--- Begin ---

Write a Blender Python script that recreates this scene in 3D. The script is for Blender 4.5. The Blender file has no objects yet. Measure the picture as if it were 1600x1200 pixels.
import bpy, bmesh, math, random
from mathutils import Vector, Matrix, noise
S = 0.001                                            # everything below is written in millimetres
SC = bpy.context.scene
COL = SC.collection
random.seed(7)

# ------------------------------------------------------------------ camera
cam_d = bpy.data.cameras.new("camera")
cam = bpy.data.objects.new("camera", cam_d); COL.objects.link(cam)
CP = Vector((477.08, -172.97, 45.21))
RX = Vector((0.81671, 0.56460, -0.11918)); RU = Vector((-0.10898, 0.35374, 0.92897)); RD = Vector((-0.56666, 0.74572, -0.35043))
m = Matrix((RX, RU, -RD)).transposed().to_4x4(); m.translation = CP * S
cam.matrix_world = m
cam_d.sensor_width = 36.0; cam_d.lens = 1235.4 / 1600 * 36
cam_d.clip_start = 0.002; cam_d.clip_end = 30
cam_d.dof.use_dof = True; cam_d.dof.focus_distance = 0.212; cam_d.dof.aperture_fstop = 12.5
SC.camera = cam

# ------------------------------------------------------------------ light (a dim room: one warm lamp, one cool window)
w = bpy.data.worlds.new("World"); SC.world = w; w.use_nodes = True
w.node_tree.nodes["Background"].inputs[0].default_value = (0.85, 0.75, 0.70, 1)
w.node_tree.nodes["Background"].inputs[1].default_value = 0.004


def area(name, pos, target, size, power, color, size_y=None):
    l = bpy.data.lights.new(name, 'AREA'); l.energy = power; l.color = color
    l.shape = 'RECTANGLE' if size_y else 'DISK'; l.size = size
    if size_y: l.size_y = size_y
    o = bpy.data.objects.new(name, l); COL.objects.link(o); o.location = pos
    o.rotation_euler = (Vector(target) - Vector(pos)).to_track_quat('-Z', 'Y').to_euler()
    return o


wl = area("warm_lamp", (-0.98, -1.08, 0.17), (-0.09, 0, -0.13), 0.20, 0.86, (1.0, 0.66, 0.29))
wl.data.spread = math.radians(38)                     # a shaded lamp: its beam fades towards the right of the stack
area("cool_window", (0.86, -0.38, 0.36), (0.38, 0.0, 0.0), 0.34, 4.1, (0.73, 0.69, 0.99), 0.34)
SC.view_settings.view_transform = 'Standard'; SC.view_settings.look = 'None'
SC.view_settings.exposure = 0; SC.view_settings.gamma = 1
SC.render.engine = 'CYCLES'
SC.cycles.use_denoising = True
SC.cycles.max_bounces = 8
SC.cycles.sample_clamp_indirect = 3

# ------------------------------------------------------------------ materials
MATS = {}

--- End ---

§ Set problem: Reproduce exactly, please, only the lines from the start of the data above to the line that contains "random.seed(7)", with both ends kept.

§ Solved problem:
Write a Blender Python script that recreates this scene in 3D. The script is for Blender 4.5. The Blender file has no objects yet. Measure the picture as if it were 1600x1200 pixels.
import bpy, bmesh, math, random
from mathutils import Vector, Matrix, noise
S = 0.001                                            # everything below is written in millimetres
SC = bpy.context.scene
COL = SC.collection
random.seed(7)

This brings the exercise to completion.